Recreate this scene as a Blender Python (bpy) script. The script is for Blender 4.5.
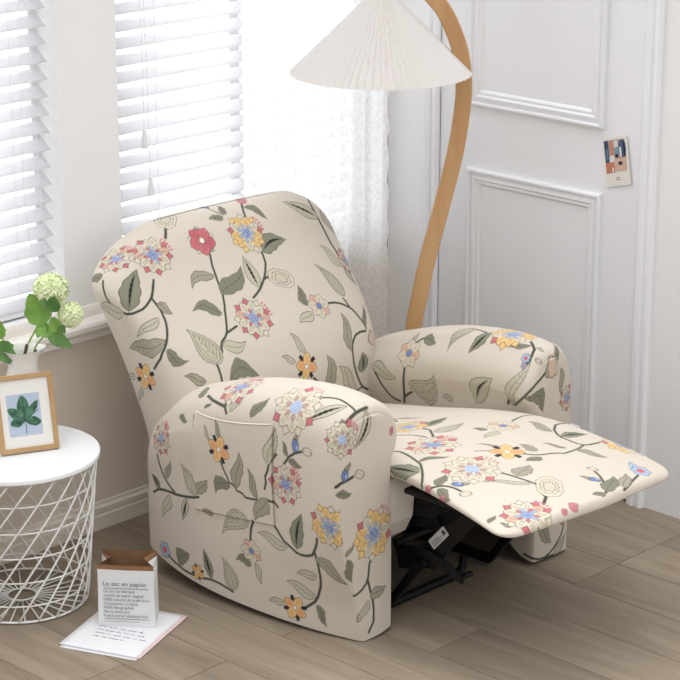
import bpy, bmesh, math, random
import numpy as np
from mathutils import Vector, Matrix

for o in list(bpy.data.objects): bpy.data.objects.remove(o, do_unlink=True)
random.seed(4)
scene = bpy.context.scene
COL = scene.collection

# ---------------------------------------------------------------- camera
CAM_POS = Vector((-4.885, -4.497, 2.4))
pitch, azim = math.atan(700/2200), math.radians(44)
cam_data = bpy.data.cameras.new('camera'); cam = bpy.data.objects.new('camera', cam_data); COL.objects.link(cam)
cam.location = CAM_POS
fw = Vector((math.cos(azim)*math.cos(pitch), math.sin(azim)*math.cos(pitch), -math.sin(pitch)))
cam.rotation_euler = fw.to_track_quat('-Z', 'Y').to_euler()
cam_data.sensor_width = 36; cam_data.lens = 36*2200/680; cam_data.clip_start = .1; cam_data.clip_end = 100
scene.camera = cam

# ---------------------------------------------------------------- world: pale overcast sky, brighter outside the windows (+y)
world = bpy.data.worlds.new('world'); scene.world = world; world.use_nodes = True
wt = world.node_tree; wt.nodes.clear()
wo = wt.nodes.new('ShaderNodeOutputWorld'); wb = wt.nodes.new('ShaderNodeBackground')
tc = wt.nodes.new('ShaderNodeTexCoord'); sep = wt.nodes.new('ShaderNodeSeparateXYZ')
rmp = wt.nodes.new('ShaderNodeMapRange'); rmp.interpolation_type = 'SMOOTHSTEP'
rmp.inputs['From Min'].default_value = .12; rmp.inputs['From Max'].default_value = .6
rmp.inputs['To Min'].default_value = 0; rmp.inputs['To Max'].default_value = 1.6
wt.links.new(tc.outputs['Generated'], sep.inputs[0]); wt.links.new(sep.outputs['Y'], rmp.inputs['Value'])
r2 = wt.nodes.new('ShaderNodeMapRange'); r2.interpolation_type = 'SMOOTHSTEP'
r2.inputs['From Min'].default_value = .25; r2.inputs['From Max'].default_value = 1.0; r2.inputs['To Min'].default_value = 0; r2.inputs['To Max'].default_value = 1.4
ad = wt.nodes.new('ShaderNodeMath'); ad.operation = 'ADD'
r3 = wt.nodes.new('ShaderNodeMapRange'); r3.inputs['From Min'].default_value = -1; r3.inputs['From Max'].default_value = .1     # the lit room on the camera's side
r3.inputs['To Min'].default_value = .78; r3.inputs['To Max'].default_value = .25; ae = wt.nodes.new('ShaderNodeMath'); ae.operation = 'ADD'
wt.links.new(sep.outputs['Y'], r3.inputs['Value'])
wt.links.new(sep.outputs['Z'], r2.inputs['Value']); wt.links.new(rmp.outputs[0], ad.inputs[0]); wt.links.new(r2.outputs[0], ad.inputs[1])
wt.links.new(ad.outputs[0], ae.inputs[0]); wt.links.new(r3.outputs[0], ae.inputs[1]); wt.links.new(ae.outputs[0], wb.inputs['Strength']); wb.inputs['Color'].default_value = (.97, .985, 1, 1)
wt.links.new(wb.outputs[0], wo.inputs['Surface'])

def area(name, loc, target, size, power, color=(1, 1, 1)):
    l = bpy.data.lights.new(name, 'AREA'); l.shape = 'RECTANGLE'; l.size, l.size_y = size; l.energy = power; l.color = color
    o = bpy.data.objects.new(name, l); COL.objects.link(o); o.location = loc
    o.rotation_euler = (Vector(target) - Vector(loc)).to_track_quat('-Z', 'Y').to_euler(); return o
sun_data = bpy.data.lights.new('daylight_sun', 'SUN'); sun = bpy.data.objects.new('daylight_sun', sun_data); COL.objects.link(sun)
sun_data.energy = .8; sun_data.angle = math.radians(50); sun_data.color = (1, .985, .95)
sun.rotation_euler = Vector((-.02, -.30, -.93)).to_track_quat('-Z', 'Y').to_euler()
scene.view_settings.view_transform = 'Standard'; scene.view_settings.look = 'None'
scene.view_settings.exposure = 0.28; scene.view_settings.gamma = 1
scene.view_settings.use_curve_mapping = False

# ---------------------------------------------------------------- helpers
def srgb(r, g, b):
    f = lambda c: (c/255/12.92) if c/255 <= .04045 else ((c/255 + .055)/1.055)**2.4
    return (f(r), f(g), f(b), 1)

def mat(name, col, rough=.6, metal=0, spec=.5, bump=None, var=None, **kw):
    m = bpy.data.materials.new(name); m.use_nodes = True; nt = m.node_tree; b = nt.nodes['Principled BSDF']
    b.inputs['Base Color'].default_value = col; b.inputs['Roughness'].default_value = rough; b.inputs['Metallic'].default_value = metal
    b.inputs['Specular IOR Level'].default_value = spec
    for k, v in kw.items(): b.inputs[k].default_value = v
    if var or bump:
        t = nt.nodes.new('ShaderNodeTexCoord')
    if var:      # (scale, second colour, amount, stretch)
        mp = nt.nodes.new('ShaderNodeMapping'); mp.inputs['Scale'].default_value = var[3] if len(var) > 3 else (1, 1, 1)
        n = nt.nodes.new('ShaderNodeTexNoise'); n.inputs['Scale'].default_value = var[0]; n.inputs['Detail'].default_value = 5
        mx = nt.nodes.new('ShaderNodeMix'); mx.data_type = 'RGBA'; mx.inputs[6].default_value = col; mx.inputs[7].default_value = var[1]
        r = nt.nodes.new('ShaderNodeMapRange'); r.inputs['From Min'].default_value = .35; r.inputs['From Max'].default_value = .65; r.inputs['To Max'].default_value = var[2]
        nt.links.new(t.outputs['Object'], mp.inputs[0]); nt.links.new(mp.outputs[0], n.inputs['Vector'])
        nt.links.new(n.outputs[0], r.inputs[0]); nt.links.new(r.outputs[0], mx.inputs[0]); nt.links.new(mx.outputs[2], b.inputs['Base Color'])
    if bump:     # (scale, strength, distance)
        n = nt.nodes.new('ShaderNodeTexNoise'); n.inputs['Scale'].default_value = bump[0]; n.inputs['Detail'].default_value = 3
        bp = nt.nodes.new('ShaderNodeBump'); bp.inputs['Strength'].default_value = bump[1]; bp.inputs['Distance'].default_value = bump[2]
        nt.links.new(t.outputs['Object'], n.inputs['Vector']); nt.links.new(n.outputs[0], bp.inputs['Height']); nt.links.new(bp.outputs[0], b.inputs['Normal'])
    return m

def translucent(name, col, amount=.5, alpha=1.0, rough=.8):
    m = bpy.data.materials.new(name); m.use_nodes = True; nt = m.node_tree; nt.nodes.clear()
    out = nt.nodes.new('ShaderNodeOutputMaterial'); d = nt.nodes.new('ShaderNodeBsdfDiffuse'); t = nt.nodes.new('ShaderNodeBsdfTranslucent')
    d.inputs[0].default_value = col; t.inputs[0].default_value = col
    mx = nt.nodes.new('ShaderNodeMixShader'); mx.inputs[0].default_value = amount
    nt.links.new(d.outputs[0], mx.inputs[1]); nt.links.new(t.outputs[0], mx.inputs[2])
    nt.links.new(mx.outputs[0], out.inputs['Surface'])
    return m, nt, mx, out

def new_obj(name, me, m=None, parent=None):
    o = bpy.data.objects.new(name, me); COL.objects.link(o)
    if m is not None:
        for k in (m if isinstance(m, (list, tuple)) else [m]): me.materials.append(k)
    if parent is not None: o.parent = parent; o.matrix_parent_inverse = Matrix.Identity(4); o.location = -Vector(parent.get('_o', (0, 0, 0)))
    return o

def tag(o, label=None, cat=None, group=None, kind=None):
    if label: o['label'] = label
    if cat: o['category'] = cat
    if group: o['group'] = group
    if kind: o['kind'] = kind
    return o

ORG = {}
def thing(name, loc, label, cat, group=None):
    """an Empty at the thing's base; child meshes are written in world coordinates"""
    o = bpy.data.objects.new(name, None); COL.objects.link(o); o.location = loc; o.empty_display_size = .05
    ORG[o.name] = Vector(loc)
    return tag(o, label, cat, group)

class MB:
    """mesh builder in world coordinates"""
    def __init__(s): s.v = []; s.f = []; s.mi = []
    def add(s, v, f, mi=0):
        n = len(s.v); s.v += [tuple(p) for p in v]; s.f += [tuple(i + n for i in q) for q in f]; s.mi += [mi]*len(f)
    def box(s, a, b, mi=0, M=None):
        (x0, y0, z0), (x1, y1, z1) = a, b
        v = [Vector(p) for p in ((x0,y0,z0),(x1,y0,z0),(x1,y1,z0),(x0,y1,z0),(x0,y0,z1),(x1,y0,z1),(x1,y1,z1),(x0,y1,z1))]
        if M: v = [M @ p for p in v]
        s.add(v, [(3,2,1,0),(4,5,6,7),(0,1,5,4),(1,2,6,5),(2,3,7,6),(3,0,4,7)], mi)
    def tube(s, pts, r, n=8, mi=0, closed=False, rr=None):
        P = [Vector(p) for p in pts]; m = len(P); rings = []
        prev = None
        for i, p in enumerate(P):
            if closed: t = P[(i + 1) % m] - P[i - 1]
            else: t = P[min(i + 1, m - 1)] - P[max(i - 1, 0)]
            t.normalize()
            if prev is None:
                a = Vector((0, 0, 1)) if abs(t.z) < .9 else Vector((1, 0, 0)); u = t.cross(a).normalized()
            else: u = (prev - t*prev.dot(t)).normalized()
            prev = u; w = t.cross(u); ri = rr[i] if rr else r
            rings.append([p + (u*math.cos(k*2*math.pi/n) + w*math.sin(k*2*math.pi/n))*ri for k in range(n)])
        v = [q for r_ in rings for q in r_]; f = []
        for i in range(m if closed else m - 1):
            j = (i + 1) % m
            for k in range(n): f.append((i*n + k, i*n + (k+1) % n, j*n + (k+1) % n, j*n + k))
        if not closed: f += [tuple(range(n))[::-1], tuple((m-1)*n + k for k in range(n))]
        s.add(v, f, mi)
    def bar(s, pts, w, h, side, mi=0):
        """flat bar along pts: width w along vector side, height h across"""
        P = [Vector(p) for p in pts]; v = []; m = len(P)
        sd = Vector(side).normalized()
        for i, p in enumerate(P):
            t = (P[min(i+1, m-1)] - P[max(i-1, 0)]).normalized(); up = t.cross(sd).normalized(); s2 = sd
            for a, b in ((-1,-1),(1,-1),(1,1),(-1,1)): v.append(p + s2*a*w/2 + up*b*h/2)
        f = []
        for i in range(m - 1):
            for k in range(4): f.append((i*4 + k, i*4 + (k+1) % 4, i*4 + 4 + (k+1) % 4, i*4 + 4 + k))
        f += [(3,2,1,0), tuple((m-1)*4 + k for k in range(4))]
        s.add(v, f, mi)
    def lathe(s, prof, c, n=48, mi=0, flut=None):
        v = []; m = len(prof)
        for r, z in prof:
            for k in range(n):
                a = 2*math.pi*k/n; v.append((c[0] + r*math.cos(a), c[1] + r*math.sin(a), c[2] + z))
        f = []
        for i in range(m - 1):
            for k in range(n): f.append((i*n + k, i*n + (k+1) % n, (i+1)*n + (k+1) % n, (i+1)*n + k))
        s.add(v, f, mi)
    def cyl(s, c, r, z0, z1, n=48, mi=0, bev=0):
        prof = [(0.0001, z0), (r - bev, z0), (r, z0 + bev), (r, z1 - bev), (r - bev, z1), (0.0001, z1)] if bev else [(0.0001, z0), (r, z0), (r, z1), (0.0001, z1)]
        s.lathe(prof, (c[0], c[1], 0), n, mi)
    def prism(s, poly, origin, ux, uy, depth, mi=0):
        """polygon in the plane (ux, uy) extruded by the vector depth"""
        o = Vector(origin); ux = Vector(ux); uy = Vector(uy); d = Vector(depth); n = len(poly)
        v = [o + ux*a + uy*b for a, b in poly] + [o + ux*a + uy*b + d for a, b in poly]
        s.add(v, [tuple(range(n))[::-1], tuple(range(n, 2*n))] + [(i, (i+1) % n, n + (i+1) % n, n + i) for i in range(n)], mi)
    def grid(s, P, mi=0):
        P = np.asarray(P); a, b = P.shape[:2]
        s.add(P.reshape(-1, 3), [(i*b + j, i*b + j + 1, (i+1)*b + j + 1, (i+1)*b + j) for i in range(a-1) for j in range(b-1)], mi)
    def build(s, name, m, parent=None, smooth=False, bevel=0, seg=2, solid=0):
        off = ORG.get(parent.name, Vector()) if parent is not None else Vector()
        if parent is not None and parent.parent is not None: off = ORG[parent.name]
        me = bpy.data.meshes.new(name); me.from_pydata([tuple(Vector(p) - off) for p in s.v], [], s.f)
        for k in (m if isinstance(m, (list, tuple)) else [m]): me.materials.append(k)
        me.polygons.foreach_set('material_index', s.mi)
        bm = bmesh.new(); bm.from_mesh(me); bmesh.ops.recalc_face_normals(bm, faces=bm.faces); bm.to_mesh(me); bm.free()
        if smooth: me.polygons.foreach_set('use_smooth', [True]*len(me.polygons)); 
        if smooth == 'auto': me.set_sharp_from_angle(angle=math.radians(38))
        o = bpy.data.objects.new(name, me); COL.objects.link(o)
        if parent is not None: o.parent = parent
        ORG[o.name] = off if parent is not None else Vector()
        if solid: md = o.modifiers.new('thick', 'SOLIDIFY'); md.thickness = solid; md.offset = 0
        if bevel: md = o.modifiers.new('bevel', 'BEVEL'); md.width = bevel; md.segments = seg; md.limit_method = 'ANGLE'
        return o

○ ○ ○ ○

* _Short problem_:
Reproduce only the lines from the beginning of the data through the line that contains "scene.camera = cam", both included, and please drop the pictures.

* _Result of the exercise_:
Recreate this scene as a Blender Python (bpy) script. The script is for Blender 4.5.
import bpy, bmesh, math, random
import numpy as np
from mathutils import Vector, Matrix

for o in list(bpy.data.objects): bpy.data.objects.remove(o, do_unlink=True)
random.seed(4)
scene = bpy.context.scene
COL = scene.collection

# ---------------------------------------------------------------- camera
CAM_POS = Vector((-4.885, -4.497, 2.4))
pitch, azim = math.atan(700/2200), math.radians(44)
cam_data = bpy.data.cameras.new('camera'); cam = bpy.data.objects.new('camera', cam_data); COL.objects.link(cam)
cam.location = CAM_POS
fw = Vector((math.cos(azim)*math.cos(pitch), math.sin(azim)*math.cos(pitch), -math.sin(pitch)))
cam.rotation_euler = fw.to_track_quat('-Z', 'Y').to_euler()
cam_data.sensor_width = 36; cam_data.lens = 36*2200/680; cam_data.clip_start = .1; cam_data.clip_end = 100
scene.camera = cam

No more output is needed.